Tests such as the one above are then arranged in a sequence, forming an “obstacle course” that the AGV should go through. As the tests are executed, the live results can be observed in the console, providing a one-line summary for each test. Once the robot completes the whole course, users can also view the test results in a graphical form:

Each entry can also be inspected to get even more detailed information, down to the level of “what was the value of this particular attribute at that time?”. Here is what that looks like:

Of course, the next logical step is to understand how each task failed. For that, users can use the tool to get information about what request was sent to the AGV, how it replied, and which part of that reply was different from the expected result.
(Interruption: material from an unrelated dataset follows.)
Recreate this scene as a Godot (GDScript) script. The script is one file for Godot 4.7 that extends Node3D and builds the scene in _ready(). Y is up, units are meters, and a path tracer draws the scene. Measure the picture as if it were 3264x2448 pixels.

Such feedback enables the team of software engineers who develop the software running on the AMR or AGV, to iterate rapidly because the exact error is pointed out.

With this automation tool, developers can rely on a facilitated ‘inclusion of compliance test’ in a continuous integration (CI) infrastructure. The mechanism also allows for total replicability, which ensures that tests are run in exactly the same way, no matter how many times or on how many devices.

“What I find interesting is that it only took me a couple of weeks to come up with the tests and get the tool running. But now that it’s ready, myself and other users can run it as many times as necessary, with little to no effort required. That for me, sums up my job: solving problems using software”, concludes Alexandr.